1925 yılı, Anadolu'da yalnızca bir isyanın değil; İslamî kimliğin, hilafet bilincinin ve şer'î hayat tasavvurunun hedef alındığı köklü bir kırılmanın yılı olarak tarihe geçti. Resmî tarih anlatılarında "isyan" olarak yaftalanan Şeyh Said kıyamı, hakikatte İslam'a savaş açan yeni rejime karşı yükselmiş iman temelli bir direniş hareketiydi.

Cumhuriyetin ilanından sonra hız kazanan sekülerleşme adımları, özellikle hilafetin kaldırılması, medreselerin kapatılması, şer'î hukukun tasfiyesi ve dini sembollerin kamusal alandan silinmesiyle derinleşti. Bu süreç, yalnızca bir yönetim değişikliğini değil, İslam'ın hayat nizamı olma özelliğini topyekûn reddini ifade ediyordu.

Şeyh Said Efendi, Nakşibendi tarikatına mensup, ilmiyle ve takvasıyla tanınan bir âlimdi. Bölgedeki etkisi, aşiret bağlarından çok manevî otoritesine dayanıyordu. Onu harekete geçiren temel saik; etnik, bölgesel ya da şahsî menfaatler değil, İslam'ın muhafazasıydı. Nitekim kıyam sürecinde kaleme alınan mektuplarında ve beyannamelerinde hilafetin ilgası ve dine yönelik saldırılar açıkça vurgulanıyordu.

Silahlı bir isyan değil, şer'î bir kıyam

Şeyh Said kıyamı, rastgele patlak veren bir kalkışma değil; meşru müdafaa anlayışıyla şekillenmiş bir İslamî itirazdı. Kıyamın dili "kavmiyet" değil, ümmet diliydi. Şeyh Said'in çağrısı, Kürt-Türk ayrımını aşan bir şekilde, İslam'ın izzetini savunmaya yönelikti.

Ancak rejim, bu kıyamı başından itibaren kriminalize etmeyi tercih etti. Takrir-i Sükûn Kanunu çıkarıldı, İstiklal Mahkemeleri kuruldu ve hukuk askıya alındı. Devlet, Şeyh Said'i ve arkadaşlarını dinî bir önder değil, "rejim düşmanı" olarak sundu.

Ailesi ve mirası: Susturulamayan bir hatıra

Şeyh Said yalnız değildi. Ailesi, çocukları ve yakın çevresi de bu bedeli birlikte ödedi. Aile fertleri sürgün edildi, mallarına el konuldu, isimleri dahi yasaklı hale getirildi. Amaç yalnızca Şeyh Said'i ortadan kaldırmak değil, onun temsil ettiği İslamî hafızayı da silmekti.

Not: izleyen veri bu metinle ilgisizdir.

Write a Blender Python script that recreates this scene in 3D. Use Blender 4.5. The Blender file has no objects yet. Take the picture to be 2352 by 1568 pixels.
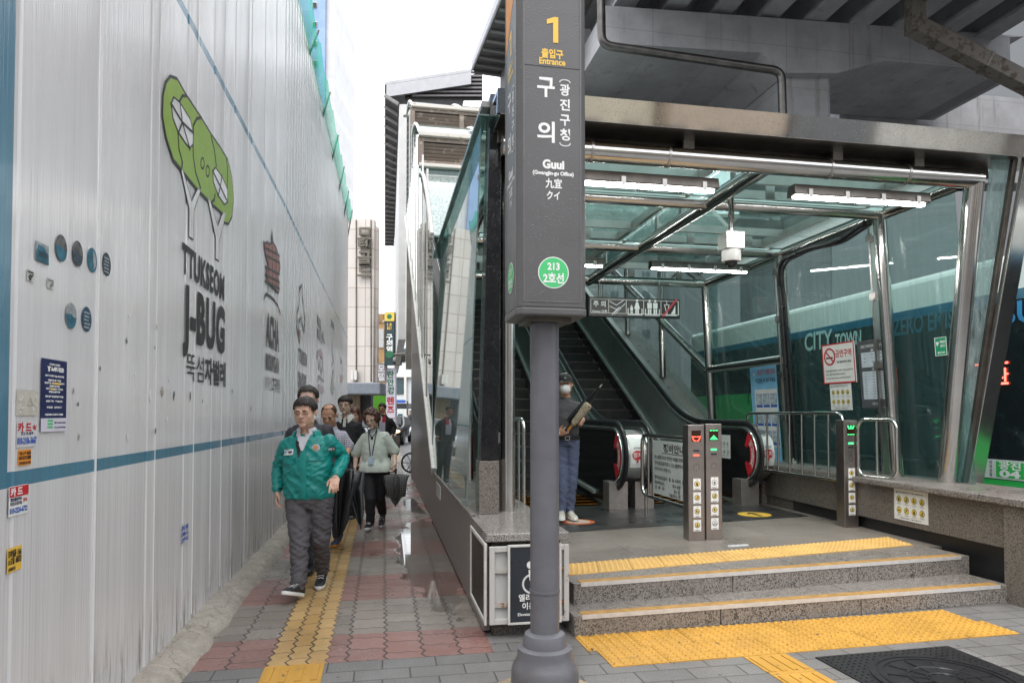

Buna rağmen Şeyh Said ailesi, baskılara boyun eğmedi. Nesiller boyunca bu kıyam, bir "suç" değil, bir izzet nişanı olarak anlatıldı.

İdam ve şehadet: Bir davanın son noktası değil

1925 yılında Diyarbakır'da kurulan İstiklal Mahkemesi'nde yapılan yargılama, hukuktan çok intikamın ve korkunun tezahürüydü. Şeyh Said ve 46 arkadaşı, savunma hakları dahi tanınmadan idama mahkûm edildi.

İdam sehpasında söylediği rivayet edilen sözler, onun nasıl bir bilinçle yürüdüğünü gösterir:

"Ben dinim ve davam uğrunda kıyam ettim. Bundan dolayı pişman değilim."

Bu idam, bir susturma girişimiydi; fakat sonuç vermedi. Şeyh Said, beden olarak ortadan kaldırıldı ama şehadetiyle bir sembole dönüştü. Bugün hâlâ onun adı, İslamî direnişin ve zulme karşı duruşun simgesi olarak anılıyorsa, bu kıyamın haklılığının tarih önünde tescilidir.

Resmî tarihin ötesinde bir hakikat

Şeyh Said kıyamı, resmî ideolojinin iddia ettiği gibi "gerici bir ayaklanma" değil; İslam'ın kamusal hayattan tasfiyesine karşı verilmiş meşru bir tepkidir. Onu anlamak, yalnızca geçmişi değil, bugün din-devlet ilişkilerinin hangi travmalar üzerine kurulduğunu da anlamak demektir.

Şeyh Said, bir âlim, bir mücahit ve nihayetinde şehit olarak tarihe geçmiştir. Onu anlamak, yalnızca bir şahsiyeti değil; İslam'ın bu topraklardaki mücadelesini anlamaktır.